Function Pointers I
Note: This post was originally published on AH’s Blog (WordPress) on August 6, 2013, and has been migrated here.
It is a long time since I have written C++ code — I admit it is too hard to leave this language and continue coding with C#, Java, or Python. C++ has its own magic 😄
In this post I’m refreshing my C++ memory by playing with some pointers. Specifically: Function Pointers. We don’t use them that often in day-to-day projects, but they are worth understanding when talking about pointers in depth.
We all know that a pointer is a variable that holds the address of another variable. A function pointer is the same concept, but instead of pointing to a variable, it points to a function.
Declaration
int (*func_ptr)(); // points to a function that takes no arguments and returns int
The parentheses around *func_ptr are essential. Without them:
int *func_ptr(); // this is a function declaration that returns int*
Function pointers can point to functions of any return type:
long (*func_ptr_long)(); // points to a long-returning function
double (*func_ptr_doub)(); // points to a double-returning function
The declaration must match the target function’s return type and argument list:
int (*func_ptr)(); // no arguments
int (*func_ptr1)(int); // one int argument
int (*func_ptr2)(int, int); // two int arguments
Assignment
#include <stdio.h>
int func() {}
int main() {
int (*func_ptr)() = func; // assign func to the pointer
return 0;
}
The return type and argument count must match — mismatches are compile errors:
#include <stdio.h>
int func() {}
int func2(int x) {}
int main() {
double (*func_ptr)() = func; // Error: return type mismatch
int (*func_ptr2)() = func2; // Error: argument count mismatch
return 0;
}
Calling a Function via a Pointer
Explicit dereference:
#include <stdio.h>
int func(int a) {}
int main() {
int (*func_ptr)(int) = func;
(*func_ptr)(9); // explicit dereference call
return 0;
}
Implicit dereference (reads like a normal function call):
#include <stdio.h>
int func(int a) {}
int main() {
int (*func_ptr)(int) = func;
func_ptr(9); // implicit dereference call
return 0;
}
Full example — storing and printing a return value:
#include <stdio.h>
int Sum(int a, int b) {
return a + b;
}
int main() {
int (*func_ptr)(int, int) = Sum;
int Result = func_ptr(3, 4);
printf("%d\n", Result); // output: 7
return 0;
}
Function Pointers and Overloading
Function pointers work correctly with overloaded functions — the compiler resolves which overload to bind based on the pointer’s signature:
#include <stdio.h>
int func(int a) { return a + 1; }
int func(int a, int b) { return a + b; }
int main() {
int (*func_ptr1)(int); // binds to func(int)

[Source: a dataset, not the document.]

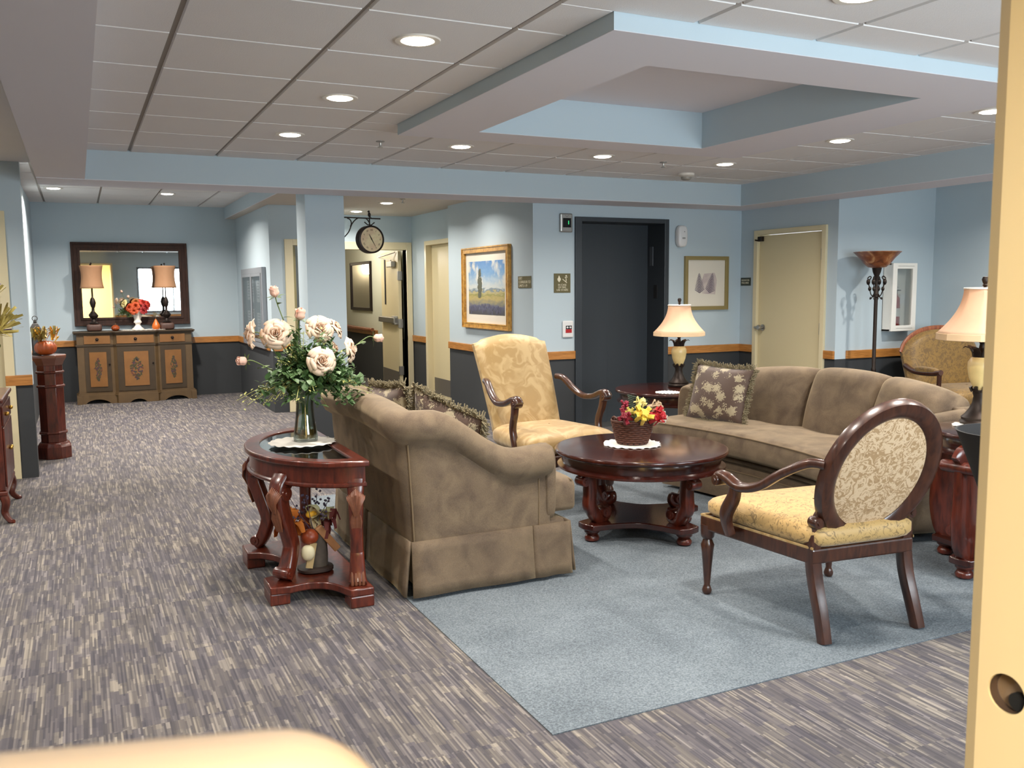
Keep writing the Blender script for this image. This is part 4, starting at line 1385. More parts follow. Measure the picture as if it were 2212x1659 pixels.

int (*func_ptr2)(int, int); // binds to func(int, int)
func_ptr1 = func;
func_ptr2 = func;
return 0;
}
Function Pointers in Memory
Like a variable pointer, a function pointer holds a memory address. The distinction is that variable pointers point to a data location, while function pointers point to executable code — specifically to the entry point of the function after compilation.
Practical Use Case: Parameterizing Behavior
Function pointers shine when you want to change the behavior of a function at call time without duplicating logic. Here’s an example using Bubble Sort — the comparison strategy is injected via a function pointer:
#include <stdio.h>
int Arr[] = {2, 3, 1, 6, 2, 0, 0, 1};
void BubbleSort(int Length, bool (*func_ptr)(int, int)) {
for (int i = 0; i < Length - 1; i++) {
for (int j = 0; j < Length - i - 1; j++) {
if (func_ptr(Arr[j], Arr[j + 1])) {
int Tmp = Arr[j];
Arr[j] = Arr[j + 1];
Arr[j + 1] = Tmp;
}
}
}
}
inline bool Increasing(int First, int Second) { return First > Second; }
inline bool Decreasing(int First, int Second) { return First < Second; }
int main() {
BubbleSort(8, Increasing);
for (int i = 0; i < 8; i++) printf("%d\n", Arr[i]);
puts("----");
BubbleSort(8, Decreasing);
for (int i = 0; i < 8; i++) printf("%d\n", Arr[i]);
return 0;
}
The same BubbleSort function sorts ascending or descending simply by swapping the comparator — no code duplication needed.
Note: Virtual functions and polymorphism can accomplish similar goals in an object-oriented style. In modern C++, lambda functions (C++11) offer an even more ergonomic alternative — a topic worth exploring next.